Il Prodotto Interno Lordo Usa – un dato che rappresenta il valore totale di tutti i beni e servizi prodotti e venduti nel Paese – nel primo trimestre del 2010 ha registrato un’espansione pari a +2.7% (tasso annualizzato).
Lo ha comunicato il Dipartimento del Commercio Usa. Si tratta della lettura definitiva. Il precedente dato era attestato a +3% e le stime erano per un risultato invariato rispetto alla versione precedente.
La revisione al ribasso e’ dovuta principalmente all’ampliamento del gap della bilancia commerciale e agli inferiori livelli registrati nelle componenti della spesa dei consumatori e degli investimenti delle aziende.
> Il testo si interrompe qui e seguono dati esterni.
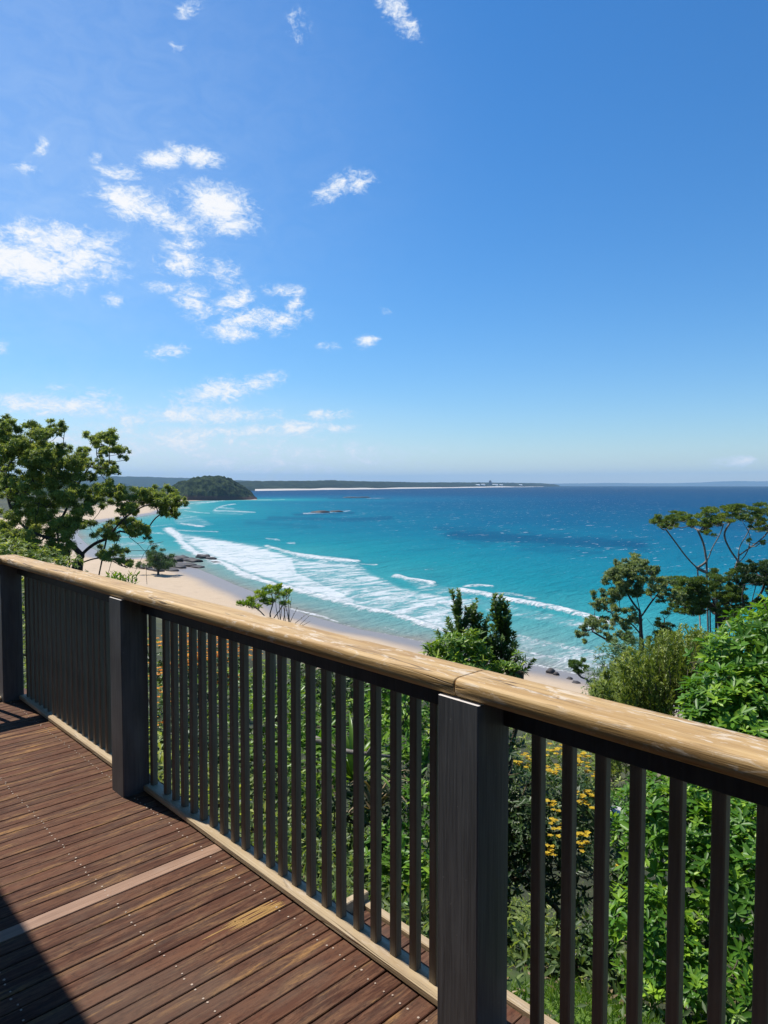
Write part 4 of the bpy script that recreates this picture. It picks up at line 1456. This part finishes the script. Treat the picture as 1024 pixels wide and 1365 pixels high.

In tempi normali, una crescita del Pil pari al 2.7% sarebbe da considerare positiva, ma il Paese esce dalla peggiore recessione dagli anni ’30. Di conseguenza e’ necessario che la ripresa risulti piu’ forte (2 o 3 volte i livelli attuali) per notare effetti benefici, come hanno fatto sapere gli analisti.
Dalle cifre riviste emerge un’economica sempre piu’ dipendente nelle attivita’ di livellamento delle scorte e sempre meno guidata dalla domanda proviente dai consumatori e dalle aziende. Tutto cio’ prima che la crisi del debito europeo si intensificasse.
La disoccupazione, unita alle condizioni instabili dei mercati finanziari e alla mancanza di un’inflazione, sono tra le principali ragioni per cui la Federal Reserve si e’ impegnata a mantenere invariati i tassi di interesse su livelli vicini allo zero.
“Stiamo riscontrando piu’ di un segnale che indica che il ritmo della ripresa si e’ in qualche modo moderato”, ha osservato Scott Brown, chief economist di Raymond James & Associates Inc, interpellato da Bloomberg prima che il report venisse pubblicato.
“Con ogni probabilita’ quello che vedremo ora e’ un aumento del rischio al ribasso sul breve termine. Se un numero sufficiente di aziende ci crede, smetteranno di assumere e fare investimenti di capitale”.